Objective: Retype exactly what runs from the first line of the data to the line with "scale=90, bump=0.4, bscale=400)", keeping both of those lines and skipping pictures.

Source data:
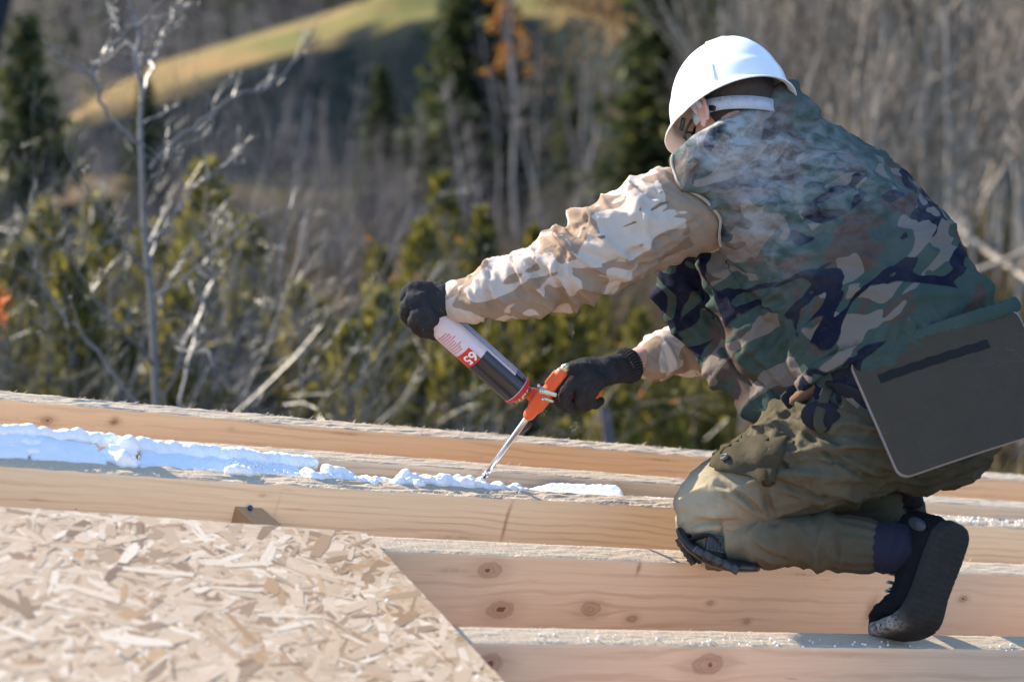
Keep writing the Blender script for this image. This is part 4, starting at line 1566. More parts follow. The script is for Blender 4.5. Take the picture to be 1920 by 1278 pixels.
NAVY = simple('navy_webbing', (0.008, 0.008, 0.013), 0.9, var=0.3, scale=90, bump=0.4, bscale=400)

# ---------------------------------------------------------------- frames
TR = V(0.62, 0.45, 0.64).normalized()
TT = V(-0.59, 0.80, 0.02)
TT = (TT - TR * TT.dot(TR)).normalized()
TF = V(-0.515, -0.38, 0.767)
TF = (TF - TR * TF.dot(TR) - TT * TF.dot(TT)).normalized()
HF = V(-0.46, -0.41, 0.785).normalized()
HR = V(0.83, -0.08, 0.55)
HR = (HR - HF * HR.dot(HF)).normalized()
HU = V(-0.17, 0.906, 0.389)
HU = (HU - HF * HU.dot(HF) - HR * HU.dot(HR)).normalized()
RC = P(1370, 204, 3.95)
HS = 0.935

# joints
SH_L, EL_L, WR_L = P(1322, 388, 3.90), P(1066, 496, 3.92), P(858, 561, 3.97)
SH_R, EL_R, WR_R = P(1490, 325, 4.20), P(1400, 590, 4.34), P(1172, 688, 4.12)
HIP_L, KN_L, AN_L = P(1650, 800, 3.90), P(1330, 978, 3.955), P(1665, 1030, 3.84)
HIP_R, KN_R, AN_R = P(1780, 745, 4.14), P(1470, 925, 4.38), P(1640, 965, 4.16)
NECK = P(1418, 262, 4.00)
PELV = P(1715, 775, 4.02)

# ---------------------------------------------------------------- hands: joints of each finger (camera pixels and depth)
HAND_L = dict(
    palm=[(P(852, 562, 3.965), 0.027), (P(828, 560, 3.96), 0.036), (P(800, 566, 3.95), 0.040), (P(786, 572, 3.945), 0.037)],
    fingers=[
        [(P(800, 540, 3.95), .013), (P(776, 541, 3.955), .0135), (P(762, 556, 3.985), .0125), (P(768, 578, 4.025), .0115), (P(786, 592, 4.045), .0095)],
        [(P(795, 560, 3.935), .013), (P(770, 566, 3.935), .014), (P(761, 584, 3.97), .0125), (P(772, 604, 4.015), .0115), (P(792, 612, 4.04), .0095)],
        [(P(800, 582, 3.925), .013), (P(782, 592, 3.925), .0135), (P(778, 607, 3.965), .012), (P(793, 622, 4.01), .011), (P(812, 624, 4.035), .009)],
        [(P(812, 600, 3.925), .012), (P(801, 609, 3.928), .012), (P(802, 620, 3.965), .011), (P(818, 629, 4.0), .0095), (P(832, 628, 4.02), .008)],
        [(P(838, 584, 3.985), .014), (P(838, 574, 4.01), .0135), (P(834, 574, 4.035), .012), (P(828, 582, 4.055), .010)],
    ])
HAND_R = dict(
    palm=[(P(1158, 690, 4.11), 0.026), (P(1130, 694, 4.075), 0.034), (P(1095, 700, 4.055), 0.038), (P(1070, 706, 4.05), 0.035)],
    fingers=[
        # index on the trigger, then three fingers round the handle, thumb on the far side
        [(P(1085, 692, 4.04), .014), (P(1060, 697, 4.035), .015), (P(1040, 726, 4.03), .0135), (P(1036, 748, 4.05), .012), (P(1050, 758, 4.07), .010)],
        [(P(1092, 706, 4.03), .0135), (P(1066, 716, 4.022), .014), (P(1050, 741, 4.020), .0125), (P(1056, 761, 4.045), .0115), (P(1068, 764, 4.075), .0095)],
        [(P(1104, 712, 4.03), .013), (P(1086, 728, 4.025), .0135), (P(1080, 746, 4.03), .0125), (P(1086, 761, 4.055), .0115), (P(1098, 757, 4.085), .0095)],
        [(P(1118, 714, 4.035), .012), (P(1104, 730, 4.03), .0125), (P(1098, 746, 4.04), .0115), (P(1106, 757, 4.06), .0105), (P(1116, 752, 4.08), .0085)],
        [(P(1120, 690, 4.105), .015), (P(1092, 690, 4.13), .014), (P(1066, 700, 4.125), .0125), (P(1050, 716, 4.11), .0105)],
    ])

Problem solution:
Keep writing the Blender script for this image. This is part 4, starting at line 1566. More parts follow. The script is for Blender 4.5. Take the picture to be 1920 by 1278 pixels.
NAVY = simple('navy_webbing', (0.008, 0.008, 0.013), 0.9, var=0.3, scale=90, bump=0.4, bscale=400)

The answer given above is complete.